The parties may also submit copies of one or more amended pages on their own initiative. The filing of completely retyped documents should normally be objected to, for reasons of procedural economy, as these documents will have to be checked for correspondence with the original documents (see T 113/92, not published in OJ). Only where the amendments are so extensive as to affect the legibility of the copies, replacement pages must be filed. In this case such pages may also be requested by the examiner on his own initiative.

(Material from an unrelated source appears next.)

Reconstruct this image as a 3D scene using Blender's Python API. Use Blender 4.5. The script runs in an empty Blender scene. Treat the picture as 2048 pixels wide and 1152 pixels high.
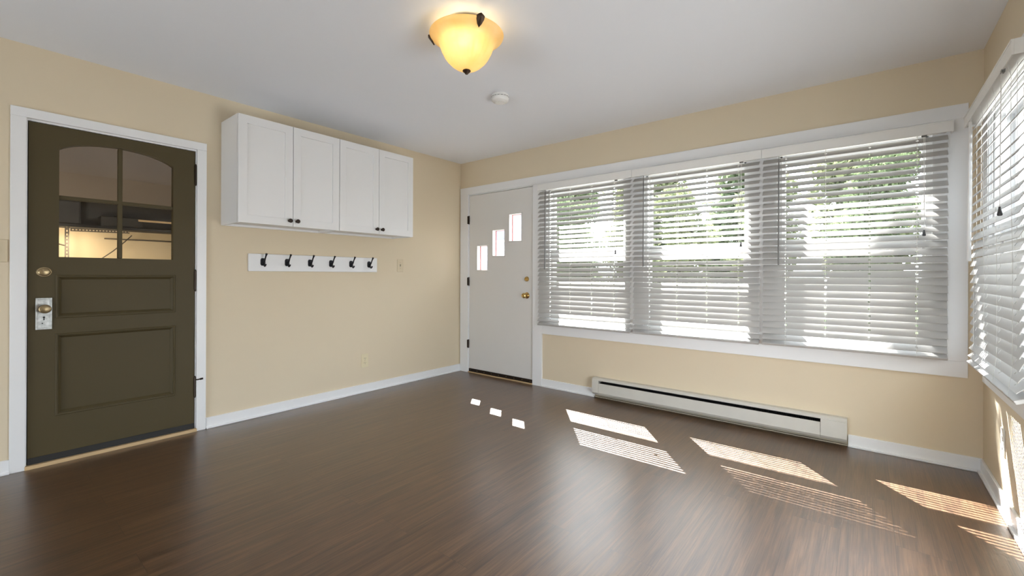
import bpy, bmesh, math, random
from mathutils import Vector, Matrix
SC = bpy.context.scene
COL = SC.collection
R = math.radians
PI = math.pi

# ------------------------------------------------------------------ camera
W, H = 4.197, 2.40            # room width (left wall x=0, right wall x=W), ceiling height
cd = bpy.data.cameras.new('camera')
cam = bpy.data.objects.new('camera', cd)
COL.objects.link(cam)
cd.sensor_width = 36.0
cd.lens = 36.0 * 884.41 / 2048
cd.shift_x = (1024 - 1019.36) / 2048
cd.shift_y = (549.87 - 576) / 2048
cd.clip_start = 0.02
rt = Vector((0.776425501, 0.630199381, 0.00349012706))
up = Vector((-0.00216306135, -0.00287313596, 0.999993533))
fw = Vector((-0.630205333, 0.776428030, 0.000867616104))
cam.matrix_world = Matrix(((rt.x, up.x, -fw.x, 3.69165),
                           (rt.y, up.y, -fw.y, -3.63773),
                           (rt.z, up.z, -fw.z, 1.10622), (0, 0, 0, 1)))
SC.camera = cam

# ------------------------------------------------------------------ world, sun, exposure
SUN_DIR = Vector((0.527, -0.657, -1.0)).normalized()      # travel direction, read from the sun patches
SUN_STRENGTH = 44.0
SKY_STRENGTH = 9.0
FILL_C, FILL_REAR = 20.0, 1.5
EXPOSURE = 0.56
SC.view_settings.view_transform = 'Standard'
SC.view_settings.look = 'None'
SC.view_settings.exposure = EXPOSURE
SC.view_settings.gamma = 1.0
SC.view_settings.use_curve_mapping = False
SC.cycles.max_bounces = 14
SC.cycles.diffuse_bounces = 8
SC.cycles.glossy_bounces = 4
SC.cycles.transmission_bounces = 6
SC.cycles.transparent_max_bounces = 24
SC.cycles.sample_clamp_indirect = 8.0
SC.cycles.caustics_reflective = False
SC.cycles.caustics_refractive = False
world = bpy.data.worlds.new('sky')
SC.world = world
world.use_nodes = True
wn = world.node_tree
bg = wn.nodes['Background']
sky = wn.nodes.new('ShaderNodeTexSky')
sky.sky_type = 'HOSEK_WILKIE'
sky.sun_direction = -SUN_DIR
sky.turbidity = 4.0
sky.ground_albedo = 0.4
mixw = wn.nodes.new('ShaderNodeMix'); mixw.data_type = 'RGBA'
mixw.inputs[0].default_value = 0.65
wn.links.new(sky.outputs[0], mixw.inputs[6])
mixw.inputs[7].default_value = (0.88, 0.94, 1.0, 1)
wn.links.new(mixw.outputs[2], bg.inputs[0])
bg.inputs[1].default_value = SKY_STRENGTH

sd = bpy.data.lights.new('sun', 'SUN')
sun = bpy.data.objects.new('sun', sd)
COL.objects.link(sun)
sd.energy = SUN_STRENGTH
sd.angle = R(0.30)
sd.color = (1.0, 0.97, 0.94)
sun.location = (-3, 5, 8)
sun.rotation_euler = SUN_DIR.to_track_quat('-Z', 'Y').to_euler()


def area_light(name, loc, direction, sx, sy, watts, color=(1, 1, 1)):
    d = bpy.data.lights.new(name, 'AREA')
    d.shape = 'RECTANGLE'; d.size = sx; d.size_y = sy
    d.energy = watts; d.color = color
    o = bpy.data.objects.new(name, d)
    COL.objects.link(o)
    o.location = loc
    o.rotation_euler = Vector(direction).to_track_quat('-Z', 'Y').to_euler()
    return o


# added fill lights outside unseen low openings beside and behind the camera
area_light('added_side_fill', (W + 0.16, -1.90, 0.70), (-1, 0, 0), 0.98, 1.14, FILL_C, (0.88, 0.95, 1.0))
area_light('added_rear_fill', (1.9, -6.36, 0.55), (0, 1, 0.4), 2.2, 0.9, FILL_REAR, (0.92, 0.96, 1.0))

# ------------------------------------------------------------------ materials
def srgb(r, g, b):
    f = lambda c: (c / 255 / 12.92) if c / 255 <= 0.04045 else ((c / 255 + 0.055) / 1.055) ** 2.4
    return (f(r), f(g), f(b), 1)


def mat(name, col, rough=0.5, metal=0.0, bump=0.0, bscale=200.0, spec=0.5, vary=0.0, vscale=3.0, coat=0.0):
    m = bpy.data.materials.new(name)
    m.use_nodes = True
    nt = m.node_tree
    p = nt.nodes['Principled BSDF']
    p.inputs['Base Color'].default_value = col
    p.inputs['Roughness'].default_value = rough
    p.inputs['Metallic'].default_value = metal
    p.inputs['Specular IOR Level'].default_value = spec
    p.inputs['Coat Weight'].default_value = coat
    tc = nt.nodes.new('ShaderNodeTexCoord')
    if vary > 0:
        n = nt.nodes.new('ShaderNodeTexNoise')
        n.inputs['Scale'].default_value = vscale
        n.inputs['Detail'].default_value = 5
        nt.links.new(tc.outputs['Object'], n.inputs['Vector'])
        hs = nt.nodes.new('ShaderNodeHueSaturation')
        hs.inputs['Color'].default_value = col
        mr = nt.nodes.new('ShaderNodeMapRange')
        mr.inputs['To Min'].default_value = 1 - vary
        mr.inputs['To Max'].default_value = 1 + vary
        nt.links.new(n.outputs['Fac'], mr.inputs['Value'])
        nt.links.new(mr.outputs[0], hs.inputs['Value'])
        nt.links.new(hs.outputs[0], p.inputs['Base Color'])
    if bump > 0:
        n = nt.nodes.new('ShaderNodeTexNoise')
        n.inputs['Scale'].default_value = bscale
        n.inputs['Detail'].default_value = 3
        nt.links.new(tc.outputs['Object'], n.inputs['Vector'])
        b = nt.nodes.new('ShaderNodeBump')
        b.inputs['Strength'].default_value = bump
        b.inputs['Distance'].default_value = 0.002
        nt.links.new(n.outputs['Fac'], b.inputs['Height'])
        nt.links.new(b.outputs[0], p.inputs['Normal'])
    return m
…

3. Amendments made by the EPO at the request of a party and amendments made by a party at the EPO

Where necessary, deficient documents may also be amended at the request of a party by the competent department of the EPO. This will be the procedure for minor amendments, e.g. where it is necessary to insert details which were omitted in the request for grant, and the number of amendments involved is not excessively large, or where whole pages or paragraphs are to be deleted. The party concerned should submit a list summarizing the amendments to be undertaken by the Office. This procedure is also to be followed for minor amendments to drawings, e.g. for amending a reference number or deleting one or more whole figures (as regards the removal of references following an amendment to the description, see C-II, 4.8). In the case of complicated amendments to drawings, where it is not immediately clear how the changes are to be made, the party concerned, who as a rule is the applicant or proprietor, must submit replacement pages. A party may also make amendments himself at the EPO, for example when he attends to sign documents.